PROBLEM STATEMENT
In the material below, find all lines with the string "this" and copy them.

-- Begin EXTRACTED MATERIAL --

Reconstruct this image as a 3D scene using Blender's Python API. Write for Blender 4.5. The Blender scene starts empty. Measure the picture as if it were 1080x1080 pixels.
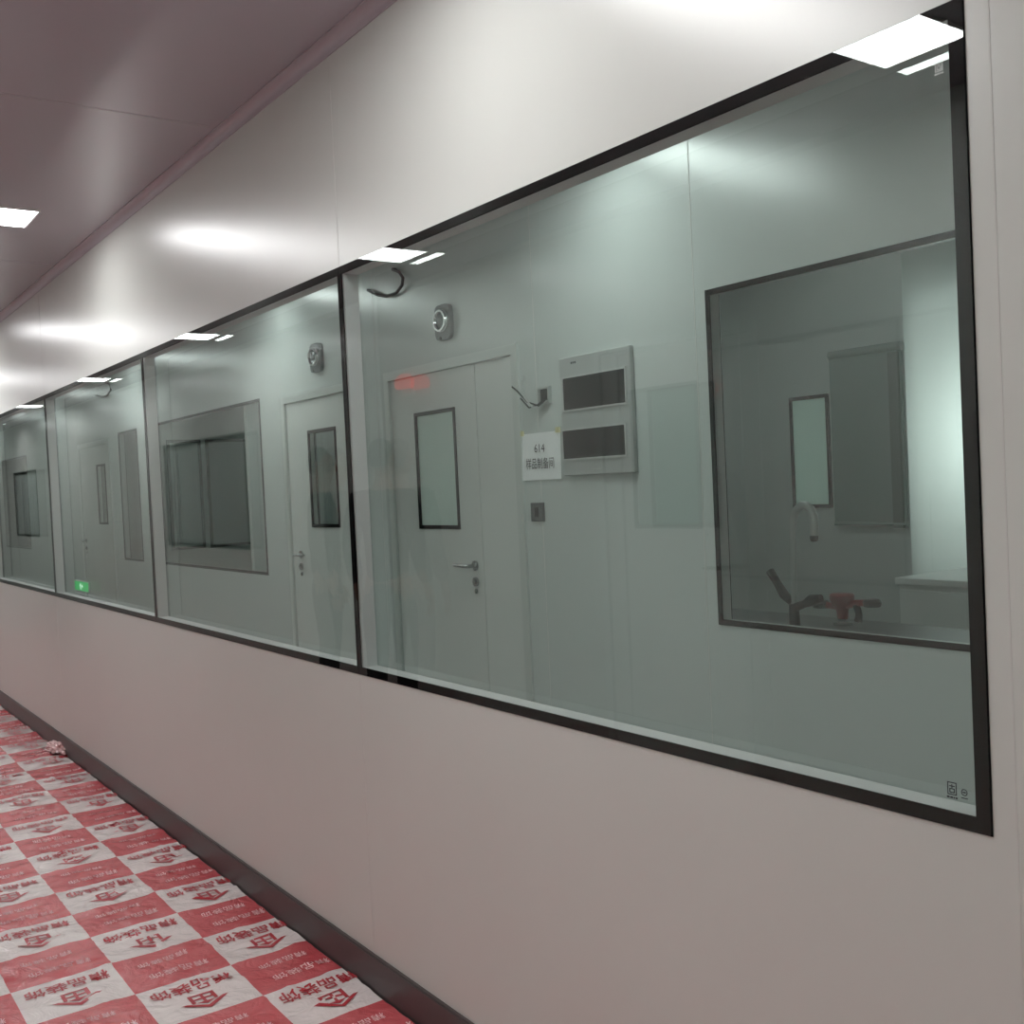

-- End EXTRACTED MATERIAL --
-- Begin EXTRACTED MATERIAL --

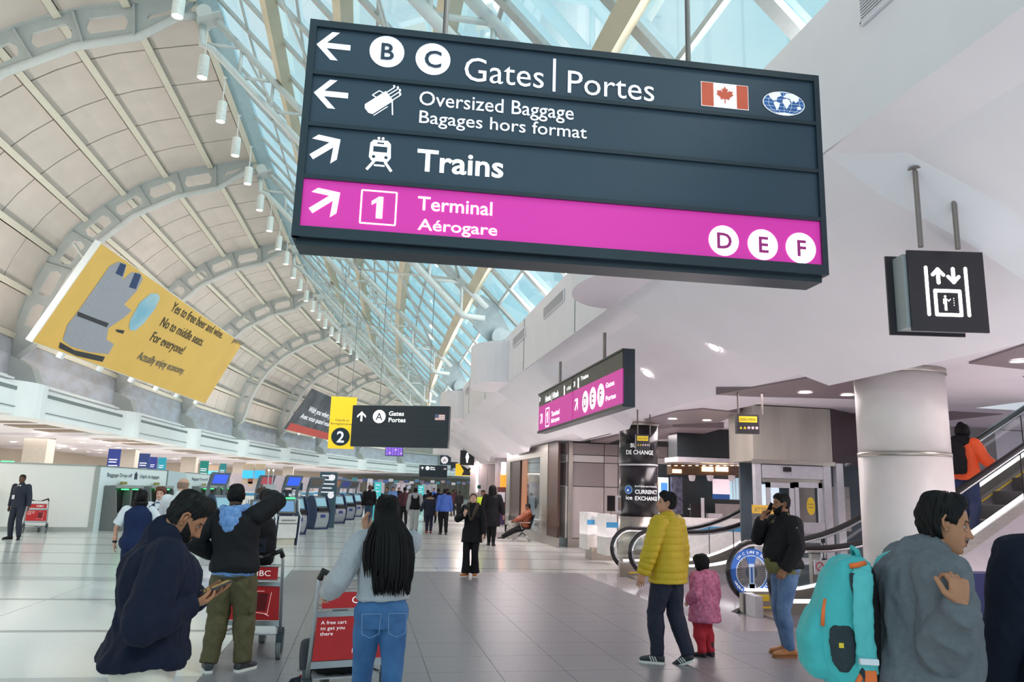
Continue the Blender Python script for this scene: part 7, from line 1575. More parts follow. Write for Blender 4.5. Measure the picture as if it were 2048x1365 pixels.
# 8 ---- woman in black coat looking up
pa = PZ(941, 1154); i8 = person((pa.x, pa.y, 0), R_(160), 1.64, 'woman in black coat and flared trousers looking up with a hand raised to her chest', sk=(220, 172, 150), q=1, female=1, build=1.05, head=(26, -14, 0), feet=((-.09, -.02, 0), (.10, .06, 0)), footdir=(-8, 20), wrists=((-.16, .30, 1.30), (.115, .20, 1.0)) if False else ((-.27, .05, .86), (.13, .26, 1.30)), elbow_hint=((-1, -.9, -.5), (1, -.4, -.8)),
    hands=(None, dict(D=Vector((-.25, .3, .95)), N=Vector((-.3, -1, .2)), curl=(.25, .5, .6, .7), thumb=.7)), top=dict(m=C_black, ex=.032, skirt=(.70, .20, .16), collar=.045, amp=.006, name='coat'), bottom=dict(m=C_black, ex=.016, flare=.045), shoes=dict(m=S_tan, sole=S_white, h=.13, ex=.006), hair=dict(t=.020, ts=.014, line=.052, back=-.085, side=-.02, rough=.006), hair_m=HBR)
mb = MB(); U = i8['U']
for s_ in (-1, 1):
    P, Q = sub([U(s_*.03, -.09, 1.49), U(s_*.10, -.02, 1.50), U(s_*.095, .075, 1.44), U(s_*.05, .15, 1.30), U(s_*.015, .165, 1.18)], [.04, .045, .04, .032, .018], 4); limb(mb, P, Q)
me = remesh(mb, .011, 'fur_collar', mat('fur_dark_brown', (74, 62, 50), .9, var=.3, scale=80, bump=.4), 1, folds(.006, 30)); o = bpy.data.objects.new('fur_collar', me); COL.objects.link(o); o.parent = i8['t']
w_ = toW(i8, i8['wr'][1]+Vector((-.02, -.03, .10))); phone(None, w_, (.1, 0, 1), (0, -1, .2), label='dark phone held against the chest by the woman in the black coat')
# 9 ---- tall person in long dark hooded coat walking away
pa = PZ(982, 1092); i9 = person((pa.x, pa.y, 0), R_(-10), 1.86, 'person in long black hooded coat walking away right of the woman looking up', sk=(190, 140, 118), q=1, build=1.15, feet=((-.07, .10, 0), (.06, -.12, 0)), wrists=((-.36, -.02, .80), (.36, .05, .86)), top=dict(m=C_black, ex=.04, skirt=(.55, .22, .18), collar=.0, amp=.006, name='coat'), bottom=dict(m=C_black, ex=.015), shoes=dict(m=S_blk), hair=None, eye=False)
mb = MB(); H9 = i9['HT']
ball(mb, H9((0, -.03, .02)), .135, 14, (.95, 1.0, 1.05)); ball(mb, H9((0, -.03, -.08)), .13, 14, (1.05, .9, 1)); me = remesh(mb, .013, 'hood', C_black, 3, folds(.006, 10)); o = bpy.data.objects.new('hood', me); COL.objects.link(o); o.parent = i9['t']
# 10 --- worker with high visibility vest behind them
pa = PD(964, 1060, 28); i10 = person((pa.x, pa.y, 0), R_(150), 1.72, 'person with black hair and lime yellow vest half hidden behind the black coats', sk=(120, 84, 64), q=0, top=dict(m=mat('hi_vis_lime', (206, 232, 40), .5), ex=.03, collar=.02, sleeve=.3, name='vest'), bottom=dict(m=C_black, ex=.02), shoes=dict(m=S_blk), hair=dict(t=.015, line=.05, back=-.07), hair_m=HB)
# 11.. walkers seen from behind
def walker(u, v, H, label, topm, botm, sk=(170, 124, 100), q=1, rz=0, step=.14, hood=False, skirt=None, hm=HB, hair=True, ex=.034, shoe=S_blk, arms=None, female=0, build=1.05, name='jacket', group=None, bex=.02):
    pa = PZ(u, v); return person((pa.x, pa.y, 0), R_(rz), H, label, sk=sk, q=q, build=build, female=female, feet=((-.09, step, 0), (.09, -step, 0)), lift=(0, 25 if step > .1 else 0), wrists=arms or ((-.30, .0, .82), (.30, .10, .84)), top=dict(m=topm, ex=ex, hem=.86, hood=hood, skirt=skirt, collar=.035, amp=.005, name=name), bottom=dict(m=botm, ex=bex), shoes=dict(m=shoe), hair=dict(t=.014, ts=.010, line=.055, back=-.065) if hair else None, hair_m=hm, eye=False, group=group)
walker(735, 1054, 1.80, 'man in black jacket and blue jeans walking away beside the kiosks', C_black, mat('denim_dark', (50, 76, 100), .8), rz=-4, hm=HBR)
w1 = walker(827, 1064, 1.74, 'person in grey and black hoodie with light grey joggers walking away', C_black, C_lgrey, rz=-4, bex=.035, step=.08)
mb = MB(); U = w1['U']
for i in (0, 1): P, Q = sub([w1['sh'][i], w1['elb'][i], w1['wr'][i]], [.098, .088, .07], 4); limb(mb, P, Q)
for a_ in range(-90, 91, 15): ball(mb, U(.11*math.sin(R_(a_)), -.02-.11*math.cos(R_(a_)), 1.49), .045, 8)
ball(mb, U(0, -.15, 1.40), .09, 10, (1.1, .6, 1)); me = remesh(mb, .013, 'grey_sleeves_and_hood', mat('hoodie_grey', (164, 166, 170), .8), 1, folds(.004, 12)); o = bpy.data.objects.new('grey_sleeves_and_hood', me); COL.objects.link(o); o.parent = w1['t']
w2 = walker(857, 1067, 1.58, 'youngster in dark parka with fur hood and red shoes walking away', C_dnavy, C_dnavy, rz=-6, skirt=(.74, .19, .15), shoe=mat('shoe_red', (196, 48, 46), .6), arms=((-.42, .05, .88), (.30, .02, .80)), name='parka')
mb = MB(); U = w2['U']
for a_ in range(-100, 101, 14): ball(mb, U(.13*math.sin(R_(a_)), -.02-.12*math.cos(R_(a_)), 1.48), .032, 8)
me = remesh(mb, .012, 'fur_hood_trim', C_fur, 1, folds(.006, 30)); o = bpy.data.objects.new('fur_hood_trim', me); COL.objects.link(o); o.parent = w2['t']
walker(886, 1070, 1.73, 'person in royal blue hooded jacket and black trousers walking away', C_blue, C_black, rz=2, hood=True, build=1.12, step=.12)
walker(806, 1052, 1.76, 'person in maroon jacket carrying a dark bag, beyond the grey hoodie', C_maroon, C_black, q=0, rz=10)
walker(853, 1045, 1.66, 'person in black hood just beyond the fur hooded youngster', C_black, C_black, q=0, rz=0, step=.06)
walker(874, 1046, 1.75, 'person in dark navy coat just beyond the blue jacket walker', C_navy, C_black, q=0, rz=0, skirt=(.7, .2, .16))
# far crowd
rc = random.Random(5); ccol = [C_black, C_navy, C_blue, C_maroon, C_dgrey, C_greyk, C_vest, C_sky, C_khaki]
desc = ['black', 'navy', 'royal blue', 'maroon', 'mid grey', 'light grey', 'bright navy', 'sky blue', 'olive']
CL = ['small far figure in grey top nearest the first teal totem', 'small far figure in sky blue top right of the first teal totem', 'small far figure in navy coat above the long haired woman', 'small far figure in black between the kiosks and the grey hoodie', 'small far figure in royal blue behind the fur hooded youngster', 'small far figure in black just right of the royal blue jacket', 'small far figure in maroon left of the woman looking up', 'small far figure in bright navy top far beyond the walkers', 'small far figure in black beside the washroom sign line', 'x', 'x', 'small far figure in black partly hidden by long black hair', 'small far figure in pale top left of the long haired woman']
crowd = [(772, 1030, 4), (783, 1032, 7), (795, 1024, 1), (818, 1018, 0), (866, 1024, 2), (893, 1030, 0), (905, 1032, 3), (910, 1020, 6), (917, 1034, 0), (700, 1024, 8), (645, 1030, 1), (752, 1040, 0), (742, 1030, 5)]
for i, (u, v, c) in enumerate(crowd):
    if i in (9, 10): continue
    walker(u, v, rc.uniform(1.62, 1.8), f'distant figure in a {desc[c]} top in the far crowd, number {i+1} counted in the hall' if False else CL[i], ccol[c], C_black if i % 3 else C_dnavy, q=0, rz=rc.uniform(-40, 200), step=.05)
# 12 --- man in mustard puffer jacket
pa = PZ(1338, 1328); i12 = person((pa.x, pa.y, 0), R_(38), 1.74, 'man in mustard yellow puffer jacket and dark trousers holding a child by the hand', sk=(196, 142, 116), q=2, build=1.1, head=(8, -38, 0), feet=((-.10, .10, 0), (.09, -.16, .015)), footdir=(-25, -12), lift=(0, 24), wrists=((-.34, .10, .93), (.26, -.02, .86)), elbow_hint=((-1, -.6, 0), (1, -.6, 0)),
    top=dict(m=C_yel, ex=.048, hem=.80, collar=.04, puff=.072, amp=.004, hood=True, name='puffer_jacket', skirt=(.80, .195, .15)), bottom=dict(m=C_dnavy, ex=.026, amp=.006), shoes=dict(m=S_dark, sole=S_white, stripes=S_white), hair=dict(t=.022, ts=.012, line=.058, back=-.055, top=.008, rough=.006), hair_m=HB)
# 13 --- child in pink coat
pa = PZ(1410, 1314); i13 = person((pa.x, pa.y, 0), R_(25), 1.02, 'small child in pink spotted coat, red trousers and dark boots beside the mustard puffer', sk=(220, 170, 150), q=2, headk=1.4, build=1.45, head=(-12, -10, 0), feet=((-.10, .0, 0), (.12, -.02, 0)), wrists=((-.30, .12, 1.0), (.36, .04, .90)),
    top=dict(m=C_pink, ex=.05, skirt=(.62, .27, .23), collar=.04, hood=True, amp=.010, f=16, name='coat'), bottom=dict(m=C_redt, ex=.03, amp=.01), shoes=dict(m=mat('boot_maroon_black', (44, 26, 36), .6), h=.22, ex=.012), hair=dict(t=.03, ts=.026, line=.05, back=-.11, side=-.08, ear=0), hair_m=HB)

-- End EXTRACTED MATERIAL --

FULL ANSWER
Reconstruct this image as a 3D scene using Blender's Python API. Write for Blender 4.5. The Blender scene starts empty. Measure the picture as if it were 1080x1080 pixels.
Continue the Blender Python script for this scene: part 7, from line 1575. More parts follow. Write for Blender 4.5. Measure the picture as if it were 2048x1365 pixels.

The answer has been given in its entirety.